I am keeping this short to see if I get a notice
By cultural interpretation, what I mean is two fold: For one thing, the specific ways in which children represent their experiences in pretend play are extensions of cultural forms that exist in the adult world. For example, in cultures where teasing is a common play form in adult life, it is also incorporated into children’s play. This is a prime example of saying the same message when used in play does not denote what it would have denoted in a non-play context. Examples of this exist in my data on the play of village children in Turkey, and also in the play low-income African-American children. Peggy Miller also observed the same thing in the low-income European-American community she studied. For another, the play themes and topics are all extensions of children’s daily experiences and exposures all of which are influenced if not determined by their cultural context. So, I am saying that both what children represent and how they represent it in pretend play are their attempts to make sense of their lives, their cultural lives.
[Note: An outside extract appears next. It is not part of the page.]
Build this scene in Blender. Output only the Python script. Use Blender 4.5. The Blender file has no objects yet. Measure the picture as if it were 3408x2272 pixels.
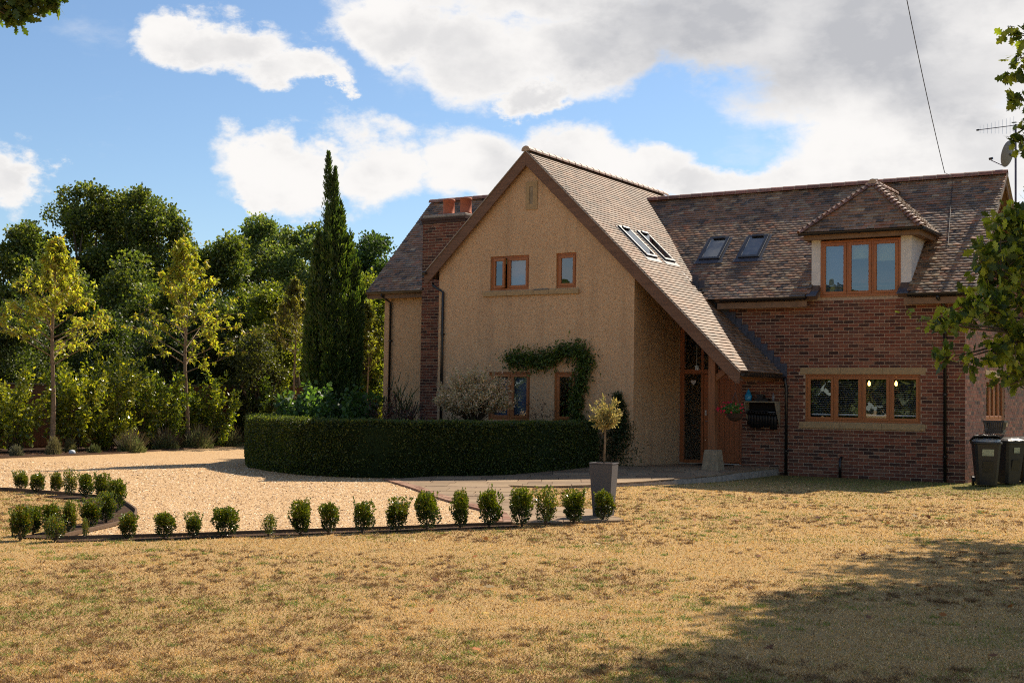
import bpy, math, random
import numpy as np
from mathutils import Vector, Matrix
from mathutils.geometry import tessellate_polygon

S = bpy.context.scene
C = S.collection
rng = np.random.default_rng(7)
random.seed(7)
PI = math.pi

# ------------------------------------------------------------------ camera
CAM = np.array([6.36329, -27.87792, 1.58809])
YAW, PITCH, ROLL, FOC = -0.56181, 0.04515, 0.01525, 4303.59
_F = np.array([math.sin(YAW)*math.cos(PITCH), math.cos(YAW)*math.cos(PITCH), math.sin(PITCH)])
_R = np.array([math.cos(YAW), -math.sin(YAW), 0.0])
_U = np.cross(_R, _F)
_R, _U = math.cos(ROLL)*_R + math.sin(ROLL)*_U, -math.sin(ROLL)*_R + math.cos(ROLL)*_U
cam = bpy.data.cameras.new('camera')
cam.sensor_width = 36.0
cam.lens = FOC/3408*36
cam.clip_start = 0.1
cam.clip_end = 3000
camo = bpy.data.objects.new('camera', cam)
C.objects.link(camo)
camo.matrix_world = Matrix(((_R[0], _U[0], -_F[0], CAM[0]), (_R[1], _U[1], -_F[1], CAM[1]),
                            (_R[2], _U[2], -_F[2], CAM[2]), (0, 0, 0, 1)))
S.camera = camo

def ray(x, y):
    return _F + _R*(x-1704)/FOC - _U*(y-1136)/FOC
def at(x, y, d):
    return CAM + ray(x, y)*d
def G(x, y, z=0.0):
    d = ray(x, y)
    return CAM + d*((z-CAM[2])/d[2])
def proj(P):
    d = np.asarray(P, float)-CAM
    z = d @ _F
    return 1704+FOC*(d @ _R)/z, 1136-FOC*(d @ _U)/z, z

# ------------------------------------------------------------------ light
SUN_EL = math.radians(44.9)
SUN_AZ = math.atan2(0.15, 0.989)           # from +Y towards +X
SUNV = Vector((math.sin(SUN_AZ)*math.cos(SUN_EL), math.cos(SUN_AZ)*math.cos(SUN_EL), math.sin(SUN_EL)))
sun = bpy.data.lights.new('sun', 'SUN')
sun.energy = 5.0
sun.angle = math.radians(0.53)
sun.color = (1.0, 0.88, 0.72)
suno = bpy.data.objects.new('sun', sun)
C.objects.link(suno)
suno.rotation_euler = (-SUNV).to_track_quat('-Z', 'Y').to_euler()
S.view_settings.view_transform = 'Standard'
S.view_settings.look = 'None'
S.view_settings.exposure = 0.72
S.cycles.pixel_filter_type = 'BLACKMAN_HARRIS'
S.cycles.filter_width = 1.1
S.cycles.use_denoising = False
S.view_settings.gamma = 1.0
S.view_settings.use_curve_mapping = False

# ------------------------------------------------------------------ world: Nishita sky with cumulus
W = bpy.data.worlds.new('World')
S.world = W
W.use_nodes = True
nt = W.node_tree
for n in list(nt.nodes):
    nt.nodes.remove(n)
def N(t, **k):
    n = nt.nodes.new(t)
    for a, b in k.items():
        setattr(n, a, b)
    return n
def M(op, a, b=None, c=None):
    n = nt.nodes.new('ShaderNodeMath')
    n.operation = op
    for i, v in enumerate((a, b, c)):
        if v is None:
            continue
        if isinstance(v, (int, float)):
            n.inputs[i].default_value = v
        else:
            nt.links.new(v, n.inputs[i])
    return n.outputs[0]
def SM(v, a, b, lo=0.0, hi=1.0):
    n = nt.nodes.new('ShaderNodeMapRange')
    n.interpolation_type = 'SMOOTHSTEP'
    nt.links.new(v, n.inputs[0])
    n.inputs[1].default_value = a
    n.inputs[2].default_value = b
    n.inputs[3].default_value = lo
    n.inputs[4].default_value = hi
    return n.outputs[0]
sky = N('ShaderNodeTexSky', sky_type='NISHITA', sun_disc=False)
sky.sun_elevation = SUN_EL
sky.sun_rotation = SUN_AZ
sky.air_density = 1.0
sky.dust_density = 0.35
sky.ozone_density = 2.4
tc = N('ShaderNodeTexCoord')
sep = N('ShaderNodeSeparateXYZ')
nt.links.new(tc.outputs['Generated'], sep.inputs[0])
dx, dy, dz = sep.outputs
az0 = M('ARCTAN2', dx, dy)
el0 = M('ARCSINE', dz)
def fbm(scale, detail, rough, off=(0, 0, 0), zs=1.6):
    mp = N('ShaderNodeMapping')
    mp.inputs['Location'].default_value = off
    mp.inputs['Scale'].default_value = (1, 1, zs)
    nt.links.new(tc.outputs['Generated'], mp.inputs[0])
    t = N('ShaderNodeTexNoise')
    t.inputs['Scale'].default_value = scale
    t.inputs['Detail'].default_value = detail
    t.inputs['Roughness'].default_value = rough
    nt.links.new(mp.outputs[0], t.inputs['Vector'])
    return M('SUBTRACT', t.outputs['Fac'], 0.5)
warp1 = fbm(7.0, 8, 0.62, (3, 1, 7))
warp2 = fbm(7.0, 8, 0.62, (13, 5, 2))
az = M('ADD', az0, M('MULTIPLY', warp1, 0.16))
el = M('ADD', el0, M('MULTIPLY', warp2, 0.12))
def azel(px, py):
    d = ray(px*3408/2352, py*3408/2352)
    d = d/np.linalg.norm(d)
    return math.atan2(d[0], d[1]), math.asin(d[2])
def ell(px, py, rx, ry, ax=az, ay=el):
    a, e = azel(px, py)
    k = 2352/3408*FOC
    u = M('MULTIPLY', M('SUBTRACT', ax, a), k/rx)
    v = M('MULTIPLY', M('SUBTRACT', ay, e), k/ry)
    return M('SUBTRACT', 1.0, M('SQRT', M('ADD', M('MULTIPLY', u, u), M('MULTIPLY', v, v))))
CL = [(2450, -720, 950, 520), (440, 85, 125, 62), (570, 125, 140, 66), (705, 180, 135, 52), (790, 205, 70, 30), (900, 30, 190, 90), (1090, 100, 200, 120), (1340, 70, 270, 125),  # first entry: unseen cloud added for the catslide roof windows to mirror
      (1200, 190, 80, 42), (640, 380, 160, 80), (560, 400, 80, 48), (840, 370, 170, 105), (1080, 350, 190, 115), (1300, 350, 200, 100),
      (1480, 390, 200, 80), (1650, 410, 180, 62), (1700, 60, 320, 135), (2050, 120, 380, 220), (2010, 320, 260, 160), (2260, 340, 260, 200),
      (1850, 400, 150, 70), (15, 420, 70, 78), (2300, -60, 420, 220), (1300, -90, 600, 130), (2700, 250, 500, 400)]
dens = None
for c in CL:
    e = ell(*c)
    dens = e if dens is None else M('MAXIMUM', dens, e)
gen = M('MULTIPLY', M('ADD', fbm(2.2, 3, 0.5, (4, 9, 1), 2.5), -0.06), 3.0)
a0, e0 = azel(1176, 500)
away = M('SQRT', M('ADD', M('POWER', M('SUBTRACT', az0, a0), 2.0), M('POWER', M('SUBTRACT', el0, e0), 2.0)))
gen = M('ADD', gen, M('MULTIPLY', SM(away, 0.45, 0.75, 1, 0), -3.0))
dens = M('MAXIMUM', dens, gen)
fine = fbm(16.0, 10, 0.60, (1, 2, 3))
d2 = M('ADD', dens, M('MULTIPLY', fine, 0.95))
wisp = M('MULTIPLY', SM(fbm(6.0, 9, 0.62, (8, 8, 8), 2.5), 0.10, 0.30), 0.35)
mask = M('MAXIMUM', SM(d2, -0.08, 0.36), wisp)
# grey cloud bases, white crowns
shade = M('ADD', M('MAXIMUM', ell(1790, 50, 470, 175, az0, el0), M('SUBTRACT', ell(2180, 190, 300, 130, az0, el0), 0.35)), M('MULTIPLY', fine, 0.9))
grey = SM(shade, -0.35, 0.5)
puff = SM(fbm(11.0, 6, 0.55, (1, 2, 3.06)), -0.12, 0.16)
thick = SM(d2, 0.15, 0.75)
grey2 = M('MULTIPLY', M('MULTIPLY', thick, puff), 0.48)
puff2 = SM(fbm(5.0, 8, 0.6, (2, 7, 4), 2.2), -0.16, 0.16, 0.45, 1.15)
g = M('MINIMUM', M('ADD', M('MULTIPLY', M('MULTIPLY', grey, puff2), 0.80), grey2), 1.0)
mixc = N('ShaderNodeMix', data_type='RGBA')
mixc.inputs[6].default_value = (6.6, 6.45, 6.3, 1)
mixc.inputs[7].default_value = (3.6, 3.65, 3.85, 1)
nt.links.new(g, mixc.inputs[0])
tint = N('ShaderNodeMix', data_type='RGBA', blend_type='MULTIPLY')
tint.inputs[0].default_value = 1.0
tint.inputs[7].default_value = (0.77, 0.83, 0.88, 1)
nt.links.new(sky.outputs[0], tint.inputs[6])
mixs = N('ShaderNodeMix', data_type='RGBA')
nt.links.new(mask, mixs.inputs[0])
nt.links.new(tint.outputs[2], mixs.inputs[6])
nt.links.new(mixc.outputs[2], mixs.inputs[7])
bg = N('ShaderNodeBackground')
bg.inputs[1].default_value = 0.09
nt.links.new(mixs.outputs[2], bg.inputs[0])
wo = N('ShaderNodeOutputWorld')
nt.links.new(bg.outputs[0], wo.inputs[0])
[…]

That makes perfect sense, Artin. thanks for the clafification
Sorry for my typos – to my surprise this message went through.
Is Trevarthan talking about pretend play beginning without imagination?
When a caregiver pretends that there hand is a spider crawling up the infant’s chest,
the infant is drawn into creepy crawly play but might not be imagining the hand is aspider,
it just tickles. Later the object substitution comes to be understaood; and later all thia can
be described in words that evoke an imagined scenario.
This seems plausible to me, Francine. Didn’t Trevarthan start with very young infants, long before the creepy spider goes up the spout.
I agree that during the stage of primary intersubjectivity play does not involve imagination on infant’s part. Secondary intersubjectivity requires language, and the first pretend gestures by the infant appears to coincide with this. Greta Fein called this “decontextualization of familiar acts as in pretending to drink from an empty bottle.)
If you receive this message, please write to me so that we know who is receiving notice of posted messages and who is having difficulty still.
Artin’s talk is wonderful and definitely worth watching over again. I wonder, Artin, if you might make a list of your 5 points. I counted four, but I also had 3 subparts for #1 and 2 subparts for #2 and for # 4 (Play always collaborative). I hope we can spend some time soon, if not next week, discussing the implications of your view. For example, some claim that imagination begins with the semiotic function, but if play is there at the beginnng, a la Trevarthan, then is there play without imagination? Hopefully we can communicate here on CP now.
and this is a reply
Artin’s talk is wonderful and definitely worth watching over again. I wonder, Artin, if you might make a list of your 5 points. I counted four, but I also had 3 subparts for #1 and 2 subparts for #2 and for # 4 (Play always collaborative). I hope we can spend some time soon, if not next week, discussing the implications of your view. For example, some claim that imagination begins with the semiotic function, but if play is there at the beginnng, a la Trevarthan, then is there play without imagination? Hopefully we can communicate here on CP now.